WOW is also not good at depicting a persistent and ever-changing world. Literal years have gone by in every region of the game world, but because they don't like scrapping playable content it remains static 99% of the time. This bleeds into expanded universe material like the novels, where you get things like the Ghostlands being depicted exactly the same as in the game, even though years of effort should have gone into fixing all the zone's problems. That makes no sense.
Contrast the above with WC3, which was not afraid to destroy nations, kill characters, utterly change the entire political landscape of the planet. Lordaeron, the faction you play as, is annihilated, their capital city razed, and their characters decimated. Do you think something like that would happen in WOW? An entire playable race losing their population, losing their questing zones, losing their major characters, losing their capital city and government? We're just now seeing the beginnings of that in BFA, and not only is it unprecedented but I'm inclined to say that's as far as it'll go.

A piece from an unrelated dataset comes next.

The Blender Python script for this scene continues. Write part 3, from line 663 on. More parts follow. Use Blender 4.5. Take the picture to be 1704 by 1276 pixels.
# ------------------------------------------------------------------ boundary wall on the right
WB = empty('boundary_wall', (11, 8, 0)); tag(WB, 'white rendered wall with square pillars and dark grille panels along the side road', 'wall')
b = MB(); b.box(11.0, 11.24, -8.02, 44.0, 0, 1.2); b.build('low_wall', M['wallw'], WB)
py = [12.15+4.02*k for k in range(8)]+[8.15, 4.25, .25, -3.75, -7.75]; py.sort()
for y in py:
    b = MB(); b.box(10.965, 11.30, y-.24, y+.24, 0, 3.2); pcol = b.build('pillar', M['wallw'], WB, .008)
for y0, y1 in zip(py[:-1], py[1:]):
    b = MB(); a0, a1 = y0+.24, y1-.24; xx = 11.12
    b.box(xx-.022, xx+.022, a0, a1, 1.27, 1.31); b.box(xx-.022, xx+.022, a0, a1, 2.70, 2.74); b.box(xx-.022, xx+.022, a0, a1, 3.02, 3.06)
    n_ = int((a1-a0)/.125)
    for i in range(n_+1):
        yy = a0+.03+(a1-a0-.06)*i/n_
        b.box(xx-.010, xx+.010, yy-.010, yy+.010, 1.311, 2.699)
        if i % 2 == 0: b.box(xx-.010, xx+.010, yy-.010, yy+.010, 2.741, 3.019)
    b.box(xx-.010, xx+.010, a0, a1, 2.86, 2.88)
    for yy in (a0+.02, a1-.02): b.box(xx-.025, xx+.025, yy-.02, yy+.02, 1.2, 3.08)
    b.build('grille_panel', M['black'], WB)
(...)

Neither the Forsaken nor night elves are going to be wiped out, or cease to exist as a political entity.
We'll never see a scenario written with any stakes like that, because that wouldn't fit mechanically into WOW's status quo. WC3 did not have that problem, it was a linear mission-based RTS. They were able to write those scenarios, because they weren't afraid to move the story forward for the world as a whole.
Agree with everything you said but would change wording of things like 'Do you think something like that would happen in WoW?' I'm sure this is what you meant, but it's an important distinction because it's trivial to do these things in a single player game. I'm sure Blizzard would love to be able to do a Catsclysm style revamp and switch races from one faction or another depending on thr story, but it's just not feasible and would royally piss off the player base if upon a new expansion found that their chosen race can't play with the people they've been playing with because of a lore-forced faction swap. This is why I hope B4A finally kills the faction divide, so we as players aren't bound by the story developments of our playable races. Right now you can't mess with anything because if for example the Night Elves decided to ditch the Alliance and join the Horde it would force everyone playing a Night Elf to leave their guilds. But if factions don't define who you can and cannot play with it won't matter because you can still play with your Human buddies even if Malfurion and Tyrande aren't too hot about serving under a human king. PC Gamer: For a long time the conflict between the Alliance and the Horde has been ignored in favor of dealing with external threats, like the Burning Legion.
Why is now the right time to respark the animosity that started it all? Alex Afrasiabi: We feel the Alliance-Horde divide is foundational and fundamental to World of Warcraft as a franchise and as a story, but we danced around it for a very long time. We've had run-ins, we've had close calls, but we've never been able to finish it—to have that resolution.